Which Photo Sharing Site to Use
First things first: where do I share my photos? I share on Google+, 500px, Instagram, and photography.twoperfect.ca. I share some, but not all on Facebook, since Facebook is more personal and less photography focused. I digress.
Share your photos in as many places as your time and interest allows. If you're a beginner photographer like me, people don't know about you. Your audience wont come to you, so you have to go to them.
More importantly, don't just share your own photos. Browse, follow, and like other people's photos and you might make some friends in the process.
How to Share Pictures on Google+ the Right Way
Google+ is inconsistent in how actions affect photos. Sometimes photos are duplicated, and sometimes they're referenced. Albums are also a mess. Moving is not allowed from "photos from posts" and copying does not include comments. Ideally I want all the stats for a photo (+1s, comments, reshares) to be aggregated no matter where it's viewed from: the album, the community I shared it in, or my profile. I want my photos organized in albums by type - not albums based on upload date.

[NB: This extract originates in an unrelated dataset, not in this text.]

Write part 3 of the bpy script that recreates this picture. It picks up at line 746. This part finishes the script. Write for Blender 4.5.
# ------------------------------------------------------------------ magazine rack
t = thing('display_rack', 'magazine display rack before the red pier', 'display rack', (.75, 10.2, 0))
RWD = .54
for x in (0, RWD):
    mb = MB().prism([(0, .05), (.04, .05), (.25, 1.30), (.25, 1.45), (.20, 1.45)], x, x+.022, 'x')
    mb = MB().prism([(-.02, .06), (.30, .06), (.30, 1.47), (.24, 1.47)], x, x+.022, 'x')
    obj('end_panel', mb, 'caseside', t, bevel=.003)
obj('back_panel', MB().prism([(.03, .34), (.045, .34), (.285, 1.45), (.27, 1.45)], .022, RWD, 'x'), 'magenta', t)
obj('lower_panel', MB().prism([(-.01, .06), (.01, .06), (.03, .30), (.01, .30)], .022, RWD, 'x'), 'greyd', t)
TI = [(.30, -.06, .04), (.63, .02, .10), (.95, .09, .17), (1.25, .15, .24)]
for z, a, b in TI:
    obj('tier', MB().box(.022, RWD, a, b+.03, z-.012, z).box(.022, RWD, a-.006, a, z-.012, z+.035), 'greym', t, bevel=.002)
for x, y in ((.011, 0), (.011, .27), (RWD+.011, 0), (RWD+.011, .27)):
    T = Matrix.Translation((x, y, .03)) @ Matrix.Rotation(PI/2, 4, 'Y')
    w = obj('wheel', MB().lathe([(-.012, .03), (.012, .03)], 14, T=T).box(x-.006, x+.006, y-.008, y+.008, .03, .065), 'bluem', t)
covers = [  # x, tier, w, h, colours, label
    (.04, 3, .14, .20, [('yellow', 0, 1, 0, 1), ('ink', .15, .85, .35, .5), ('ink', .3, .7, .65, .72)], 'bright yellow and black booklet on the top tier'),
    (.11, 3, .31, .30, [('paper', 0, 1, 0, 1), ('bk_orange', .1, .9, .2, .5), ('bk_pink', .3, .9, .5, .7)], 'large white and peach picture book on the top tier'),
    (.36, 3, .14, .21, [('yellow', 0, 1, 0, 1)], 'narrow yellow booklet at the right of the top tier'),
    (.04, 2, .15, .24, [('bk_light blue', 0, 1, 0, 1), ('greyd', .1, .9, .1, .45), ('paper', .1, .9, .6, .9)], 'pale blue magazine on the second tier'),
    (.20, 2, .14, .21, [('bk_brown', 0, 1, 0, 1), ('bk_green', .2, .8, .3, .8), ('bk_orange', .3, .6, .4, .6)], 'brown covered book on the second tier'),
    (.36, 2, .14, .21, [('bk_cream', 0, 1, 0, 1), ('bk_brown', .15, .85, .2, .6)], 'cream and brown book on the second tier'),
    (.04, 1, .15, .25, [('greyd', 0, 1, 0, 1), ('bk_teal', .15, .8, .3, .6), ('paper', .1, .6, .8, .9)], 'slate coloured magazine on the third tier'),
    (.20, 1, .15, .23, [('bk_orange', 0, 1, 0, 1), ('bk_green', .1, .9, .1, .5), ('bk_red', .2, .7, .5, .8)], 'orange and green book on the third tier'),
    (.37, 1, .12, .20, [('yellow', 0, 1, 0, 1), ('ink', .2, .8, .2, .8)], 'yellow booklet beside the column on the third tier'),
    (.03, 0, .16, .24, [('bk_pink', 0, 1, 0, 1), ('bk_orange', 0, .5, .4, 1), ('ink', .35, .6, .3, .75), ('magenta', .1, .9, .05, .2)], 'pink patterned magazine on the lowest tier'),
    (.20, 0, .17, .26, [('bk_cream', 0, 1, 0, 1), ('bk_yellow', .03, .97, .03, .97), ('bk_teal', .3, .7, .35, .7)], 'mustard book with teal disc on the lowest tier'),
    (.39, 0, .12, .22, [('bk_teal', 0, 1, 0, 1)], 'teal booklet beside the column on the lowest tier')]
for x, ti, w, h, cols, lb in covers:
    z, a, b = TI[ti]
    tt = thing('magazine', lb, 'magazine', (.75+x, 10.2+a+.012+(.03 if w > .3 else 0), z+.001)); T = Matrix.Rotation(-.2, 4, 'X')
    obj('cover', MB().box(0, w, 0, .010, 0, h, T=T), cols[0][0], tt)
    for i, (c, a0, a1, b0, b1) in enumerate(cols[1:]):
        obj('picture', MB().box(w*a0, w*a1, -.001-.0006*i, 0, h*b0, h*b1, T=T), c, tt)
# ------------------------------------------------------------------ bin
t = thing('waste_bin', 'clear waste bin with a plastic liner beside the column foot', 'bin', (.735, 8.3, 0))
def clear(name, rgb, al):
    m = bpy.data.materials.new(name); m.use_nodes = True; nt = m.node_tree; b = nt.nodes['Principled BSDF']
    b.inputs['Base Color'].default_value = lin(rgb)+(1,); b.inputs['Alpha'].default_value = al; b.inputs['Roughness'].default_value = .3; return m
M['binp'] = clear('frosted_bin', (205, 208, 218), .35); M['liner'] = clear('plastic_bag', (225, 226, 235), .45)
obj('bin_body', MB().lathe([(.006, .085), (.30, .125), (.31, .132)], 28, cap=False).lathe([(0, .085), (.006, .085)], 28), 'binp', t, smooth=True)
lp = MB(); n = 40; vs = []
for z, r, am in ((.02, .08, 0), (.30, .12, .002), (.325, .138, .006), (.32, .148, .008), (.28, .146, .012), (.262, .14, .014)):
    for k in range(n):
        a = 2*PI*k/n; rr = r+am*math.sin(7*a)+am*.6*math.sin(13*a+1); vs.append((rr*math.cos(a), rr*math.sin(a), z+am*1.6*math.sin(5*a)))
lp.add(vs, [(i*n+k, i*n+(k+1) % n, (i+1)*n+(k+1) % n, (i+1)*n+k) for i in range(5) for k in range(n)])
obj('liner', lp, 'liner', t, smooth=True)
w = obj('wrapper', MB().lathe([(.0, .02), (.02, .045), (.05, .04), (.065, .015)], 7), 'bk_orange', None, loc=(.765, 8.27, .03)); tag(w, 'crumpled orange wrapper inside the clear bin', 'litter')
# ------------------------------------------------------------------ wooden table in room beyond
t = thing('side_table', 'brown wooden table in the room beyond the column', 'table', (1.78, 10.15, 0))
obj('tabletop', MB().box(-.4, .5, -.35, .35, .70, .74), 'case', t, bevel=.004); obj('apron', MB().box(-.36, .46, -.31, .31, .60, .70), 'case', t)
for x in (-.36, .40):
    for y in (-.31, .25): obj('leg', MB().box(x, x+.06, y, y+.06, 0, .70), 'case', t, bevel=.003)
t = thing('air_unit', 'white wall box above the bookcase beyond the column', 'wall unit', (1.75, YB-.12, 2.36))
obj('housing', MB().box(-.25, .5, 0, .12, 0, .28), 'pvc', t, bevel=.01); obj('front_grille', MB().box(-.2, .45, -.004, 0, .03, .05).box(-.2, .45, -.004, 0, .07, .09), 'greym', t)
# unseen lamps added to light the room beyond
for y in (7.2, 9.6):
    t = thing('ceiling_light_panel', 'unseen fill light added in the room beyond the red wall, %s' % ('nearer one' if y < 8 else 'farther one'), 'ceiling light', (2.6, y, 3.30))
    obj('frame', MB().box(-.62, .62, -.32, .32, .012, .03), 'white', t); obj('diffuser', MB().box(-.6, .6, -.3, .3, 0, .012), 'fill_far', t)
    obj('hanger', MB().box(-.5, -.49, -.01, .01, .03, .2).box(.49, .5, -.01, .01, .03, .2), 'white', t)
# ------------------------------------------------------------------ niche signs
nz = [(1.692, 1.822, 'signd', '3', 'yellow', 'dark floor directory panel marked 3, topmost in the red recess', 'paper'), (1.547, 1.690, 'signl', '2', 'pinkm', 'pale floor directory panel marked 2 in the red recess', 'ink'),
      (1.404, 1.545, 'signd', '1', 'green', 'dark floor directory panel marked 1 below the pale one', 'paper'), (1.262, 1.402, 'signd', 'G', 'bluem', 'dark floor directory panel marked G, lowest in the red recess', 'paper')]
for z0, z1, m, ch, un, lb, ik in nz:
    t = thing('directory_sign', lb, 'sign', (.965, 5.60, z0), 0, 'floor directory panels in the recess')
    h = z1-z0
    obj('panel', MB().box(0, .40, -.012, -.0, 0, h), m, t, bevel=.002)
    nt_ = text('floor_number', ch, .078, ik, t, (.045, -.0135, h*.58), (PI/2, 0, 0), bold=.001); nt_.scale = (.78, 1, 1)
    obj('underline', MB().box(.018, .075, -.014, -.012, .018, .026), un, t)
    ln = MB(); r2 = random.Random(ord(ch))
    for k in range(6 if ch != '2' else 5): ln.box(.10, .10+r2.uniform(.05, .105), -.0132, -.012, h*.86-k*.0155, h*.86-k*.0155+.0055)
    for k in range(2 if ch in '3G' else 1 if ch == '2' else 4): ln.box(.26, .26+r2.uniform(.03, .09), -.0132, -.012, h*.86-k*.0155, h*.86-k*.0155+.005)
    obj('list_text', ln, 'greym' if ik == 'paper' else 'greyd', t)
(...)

When I share a photo I want viewers to be able to click on it and be taken to the album - not to an album consisting of only that photo nor the "photos from posts" album.
After many trials, a little bit of OCD, and my Quality Assurance experience, I've figured out how to do it right.
- Designate an export folder. Only finished, post-processed photos should go in this folder. RAWs and intermediate files should not go in this folder.
This is my Portfolio folder. I have subfolders but you can choose your own: - All of the Lights - night photography
- Where the Wild Things Are - animal photography
- Digital Paintbrush - general portfolio
- Training Wheels - photos I'm not quite happy with
- Set your export folder to be auto uploaded to Google+. Not absolutely necessary but this automates the upload step. The idea is to not clutter up your Google+ auto upload so that photos are easy to find.
- On Google+ Photos, create the album structure you want to group your photos into.
- When you're ready to share a photo, go to the album (Photos -> More -> Albums ->
) and click Add Photos from the album view. Instead of Upload from Computer, select Photos. Select the previously uploaded photo. The photos here are sorted by date taken, not date uploaded. The key in this step is you don't want to re-upload the photo or it will create a duplicate - Google+ does not de-duplicate uploads. - When you click Add, you should get a box getting you to share the photo. If not, delete the photo from the album and re-try. In the share box, write what you want about the photo (as well as the post itself, this will become the photo description in the photo view) and share it to the circles or community you want. The important thing here is getting that share box. If you didn't get the share box or you skip it and share later, the photo is copied and the newly created post will not take people to the album, and comments from the album will not appear in the post.
Communities, Circles, or Public?
If you're a beginner photographer like me, share to 1 community per photo.
When you share a photo to a community, you can't share with any other circles or communities. It's tempting to share to as many communities as you can, but each post creates a copy of the photo and you lose the aggregated stats and nice clean album. On top of that, your profile will show duplicates of the same post (unless you change your settings) and people who are in the multiple communities you shared to will see your photo multiple times. After a while it will look like spam.
You can still tag people who were involved in the photo, and if the community is public, your post is visible publicly, so sharing to 1 community should be enough.
Why communities instead of Public? It's for the same reason you should share to many photo sharing sites. You're new and unless someone's specifically looking for your name or the hashtags in your post, no one will see your Publicly shared posts. People follow communities - posts in communities show up on their home feed, which makes it easy for them to +1. Once you have many followers who re-share your photos, sharing to Public starts to make sense.